Challenges are to be overcome. If there’s a will, there’s a way. In the past 45 years, I’ve moved countless times, always with the heaviest “laptop” in the world, my 1957 Smith Corona typewriter. I even know where to get rare ribbons for said machine. I did become somewhat of a writer, though I prefer a full key-sensitive backlit keyboard attached to my Macbook Pro with a 30″ monitor to do so.

I will concentrate my efforts on voting rights. My swing state is doing everything in its power to keep city residents like me from voting and that must stop. Federally we desperately need H.R. 4, the John Lewis Voting Rights Act. Then, we need a workable version of the For The People Act. By this summer/fall at the latest. It’s a heavy lift, but Congress needs to know that the people want this.

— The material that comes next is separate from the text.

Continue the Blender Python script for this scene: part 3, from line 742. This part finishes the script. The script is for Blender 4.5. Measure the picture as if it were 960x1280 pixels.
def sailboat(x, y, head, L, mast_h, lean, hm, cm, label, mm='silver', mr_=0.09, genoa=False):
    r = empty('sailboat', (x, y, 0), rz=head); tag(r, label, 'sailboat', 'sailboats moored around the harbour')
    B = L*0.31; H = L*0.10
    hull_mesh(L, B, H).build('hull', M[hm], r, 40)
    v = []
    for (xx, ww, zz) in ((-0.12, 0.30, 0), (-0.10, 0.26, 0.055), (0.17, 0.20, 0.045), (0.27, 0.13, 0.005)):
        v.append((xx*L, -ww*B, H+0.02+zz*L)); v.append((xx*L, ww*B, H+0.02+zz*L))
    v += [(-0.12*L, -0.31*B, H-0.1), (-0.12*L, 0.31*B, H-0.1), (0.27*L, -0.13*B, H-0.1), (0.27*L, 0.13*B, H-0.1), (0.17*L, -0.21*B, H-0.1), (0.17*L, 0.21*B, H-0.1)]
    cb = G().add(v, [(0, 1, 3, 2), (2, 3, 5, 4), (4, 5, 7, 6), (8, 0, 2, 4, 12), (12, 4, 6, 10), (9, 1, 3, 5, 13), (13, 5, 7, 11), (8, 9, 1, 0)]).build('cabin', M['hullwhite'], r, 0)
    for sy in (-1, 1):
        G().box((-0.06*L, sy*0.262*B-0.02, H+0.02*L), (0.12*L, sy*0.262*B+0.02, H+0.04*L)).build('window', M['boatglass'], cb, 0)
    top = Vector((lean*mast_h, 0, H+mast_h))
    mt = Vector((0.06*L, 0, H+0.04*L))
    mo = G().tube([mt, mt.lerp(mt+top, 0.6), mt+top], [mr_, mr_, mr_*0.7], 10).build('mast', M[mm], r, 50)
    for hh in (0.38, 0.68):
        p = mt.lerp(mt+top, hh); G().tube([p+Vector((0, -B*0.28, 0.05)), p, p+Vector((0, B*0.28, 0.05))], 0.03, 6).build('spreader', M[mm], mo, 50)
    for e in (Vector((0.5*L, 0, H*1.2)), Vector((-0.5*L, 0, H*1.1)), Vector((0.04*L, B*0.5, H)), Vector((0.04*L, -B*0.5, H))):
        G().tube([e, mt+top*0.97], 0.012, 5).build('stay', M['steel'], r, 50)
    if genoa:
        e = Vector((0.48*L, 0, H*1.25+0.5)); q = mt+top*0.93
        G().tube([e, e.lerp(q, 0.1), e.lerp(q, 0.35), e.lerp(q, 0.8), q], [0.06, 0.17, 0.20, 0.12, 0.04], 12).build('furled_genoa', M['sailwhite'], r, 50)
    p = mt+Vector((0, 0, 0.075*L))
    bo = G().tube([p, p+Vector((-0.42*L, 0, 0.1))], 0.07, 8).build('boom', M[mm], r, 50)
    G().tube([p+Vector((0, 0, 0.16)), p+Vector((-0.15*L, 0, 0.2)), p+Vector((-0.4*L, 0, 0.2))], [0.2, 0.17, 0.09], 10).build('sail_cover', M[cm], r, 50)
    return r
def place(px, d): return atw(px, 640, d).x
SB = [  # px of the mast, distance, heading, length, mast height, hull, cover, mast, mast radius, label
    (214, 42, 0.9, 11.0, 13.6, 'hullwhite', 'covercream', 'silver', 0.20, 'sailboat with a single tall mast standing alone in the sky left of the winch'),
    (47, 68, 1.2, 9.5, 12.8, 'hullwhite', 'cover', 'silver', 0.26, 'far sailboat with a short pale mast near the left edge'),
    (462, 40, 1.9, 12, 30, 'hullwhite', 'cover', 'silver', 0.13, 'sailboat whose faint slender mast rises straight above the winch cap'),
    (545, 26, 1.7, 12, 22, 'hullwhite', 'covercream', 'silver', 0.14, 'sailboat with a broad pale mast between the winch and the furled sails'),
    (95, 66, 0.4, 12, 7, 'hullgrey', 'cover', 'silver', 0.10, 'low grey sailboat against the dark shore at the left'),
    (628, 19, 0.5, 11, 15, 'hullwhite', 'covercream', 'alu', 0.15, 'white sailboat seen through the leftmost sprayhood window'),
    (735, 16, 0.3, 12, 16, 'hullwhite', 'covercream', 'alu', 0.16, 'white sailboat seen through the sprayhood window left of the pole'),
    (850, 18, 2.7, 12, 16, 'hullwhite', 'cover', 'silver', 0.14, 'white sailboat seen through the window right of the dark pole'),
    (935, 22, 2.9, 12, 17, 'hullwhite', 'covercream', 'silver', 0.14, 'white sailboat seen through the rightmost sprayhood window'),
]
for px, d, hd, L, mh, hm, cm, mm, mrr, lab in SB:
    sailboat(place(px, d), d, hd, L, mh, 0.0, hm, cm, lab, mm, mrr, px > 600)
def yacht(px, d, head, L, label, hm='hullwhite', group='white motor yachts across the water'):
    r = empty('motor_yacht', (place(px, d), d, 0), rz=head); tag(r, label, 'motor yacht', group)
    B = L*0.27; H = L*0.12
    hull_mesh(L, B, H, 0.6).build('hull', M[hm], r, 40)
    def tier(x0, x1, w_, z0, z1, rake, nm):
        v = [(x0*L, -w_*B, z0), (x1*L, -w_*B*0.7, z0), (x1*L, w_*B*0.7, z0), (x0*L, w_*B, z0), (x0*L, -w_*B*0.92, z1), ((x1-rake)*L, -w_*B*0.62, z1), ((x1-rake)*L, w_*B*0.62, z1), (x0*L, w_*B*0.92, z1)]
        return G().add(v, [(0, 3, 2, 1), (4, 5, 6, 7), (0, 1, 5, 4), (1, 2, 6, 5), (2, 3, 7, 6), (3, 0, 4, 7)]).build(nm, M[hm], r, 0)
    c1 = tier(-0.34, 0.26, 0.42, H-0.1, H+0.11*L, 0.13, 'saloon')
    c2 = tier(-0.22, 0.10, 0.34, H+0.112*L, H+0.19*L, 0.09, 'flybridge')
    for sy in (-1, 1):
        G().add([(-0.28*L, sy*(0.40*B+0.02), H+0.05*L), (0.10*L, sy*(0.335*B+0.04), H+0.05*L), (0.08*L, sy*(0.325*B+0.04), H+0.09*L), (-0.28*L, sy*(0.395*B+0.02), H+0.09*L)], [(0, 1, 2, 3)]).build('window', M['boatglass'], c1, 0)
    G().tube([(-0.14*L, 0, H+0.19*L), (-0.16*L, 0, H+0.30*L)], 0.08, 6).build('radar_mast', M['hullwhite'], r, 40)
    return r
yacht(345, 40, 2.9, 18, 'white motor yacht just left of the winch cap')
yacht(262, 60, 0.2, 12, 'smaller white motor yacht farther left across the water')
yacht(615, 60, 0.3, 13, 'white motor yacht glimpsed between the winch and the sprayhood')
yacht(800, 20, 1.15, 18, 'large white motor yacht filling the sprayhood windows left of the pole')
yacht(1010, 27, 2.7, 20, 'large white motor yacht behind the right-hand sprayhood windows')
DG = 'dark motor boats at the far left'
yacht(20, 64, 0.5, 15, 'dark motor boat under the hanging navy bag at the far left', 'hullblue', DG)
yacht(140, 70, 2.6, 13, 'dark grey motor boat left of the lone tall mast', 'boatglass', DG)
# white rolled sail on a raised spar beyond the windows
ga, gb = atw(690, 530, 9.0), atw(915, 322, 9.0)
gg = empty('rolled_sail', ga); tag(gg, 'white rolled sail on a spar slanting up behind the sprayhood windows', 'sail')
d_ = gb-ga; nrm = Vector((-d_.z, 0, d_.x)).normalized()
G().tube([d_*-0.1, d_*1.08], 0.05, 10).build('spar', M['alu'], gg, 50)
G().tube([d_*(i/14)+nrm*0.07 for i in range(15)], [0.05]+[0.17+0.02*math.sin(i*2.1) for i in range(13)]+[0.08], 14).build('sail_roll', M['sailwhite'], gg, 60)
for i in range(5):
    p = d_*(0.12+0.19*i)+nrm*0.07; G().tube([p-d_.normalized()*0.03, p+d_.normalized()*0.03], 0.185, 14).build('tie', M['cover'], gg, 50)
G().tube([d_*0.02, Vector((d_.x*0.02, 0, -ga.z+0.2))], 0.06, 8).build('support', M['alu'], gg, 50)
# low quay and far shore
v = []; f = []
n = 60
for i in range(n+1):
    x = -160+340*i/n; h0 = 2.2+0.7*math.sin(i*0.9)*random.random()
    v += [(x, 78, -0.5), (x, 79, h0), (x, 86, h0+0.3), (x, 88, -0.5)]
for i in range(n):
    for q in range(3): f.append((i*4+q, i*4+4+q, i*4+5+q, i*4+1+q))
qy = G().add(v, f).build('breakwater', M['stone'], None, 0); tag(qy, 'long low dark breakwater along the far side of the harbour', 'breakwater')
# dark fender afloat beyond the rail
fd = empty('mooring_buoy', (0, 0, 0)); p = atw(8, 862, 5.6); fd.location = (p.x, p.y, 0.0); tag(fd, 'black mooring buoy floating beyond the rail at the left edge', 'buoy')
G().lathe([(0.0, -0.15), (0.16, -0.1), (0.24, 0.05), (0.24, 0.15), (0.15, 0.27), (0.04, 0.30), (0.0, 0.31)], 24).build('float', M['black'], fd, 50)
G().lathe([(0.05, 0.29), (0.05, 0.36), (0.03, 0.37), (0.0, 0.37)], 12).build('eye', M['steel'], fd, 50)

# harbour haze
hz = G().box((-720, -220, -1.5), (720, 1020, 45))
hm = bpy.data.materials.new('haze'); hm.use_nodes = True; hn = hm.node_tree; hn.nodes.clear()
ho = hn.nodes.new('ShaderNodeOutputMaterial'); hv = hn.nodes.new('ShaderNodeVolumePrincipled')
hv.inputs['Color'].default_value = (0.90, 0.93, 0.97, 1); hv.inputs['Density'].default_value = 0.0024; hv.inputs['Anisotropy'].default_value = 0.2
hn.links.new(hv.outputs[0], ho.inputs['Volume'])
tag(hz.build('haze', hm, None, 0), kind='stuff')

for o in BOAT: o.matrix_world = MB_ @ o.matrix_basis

Locally we have to make sure candidates believe in the Constitution and our right to vote. If not, we must vote them out until things are set on an even keel once again. Now is a perilous time for our representative democracy and it’s about time it represents we, the people. We pay you folks to represent us. You can’t change the Constitution, at least not easily and not without talking to us and each other, which you seem unable to do at present. If you don’t work for us we can and will fire you and hire someone who will allow us a living wage, affordable health care, drivable roads and bridges, wi-fi, childcare tax credits and a livable planet for our kids and grandkids. Not to mention making sure guns are not available to those inclined to take out fellow citizens at church or school or Wal-Mart.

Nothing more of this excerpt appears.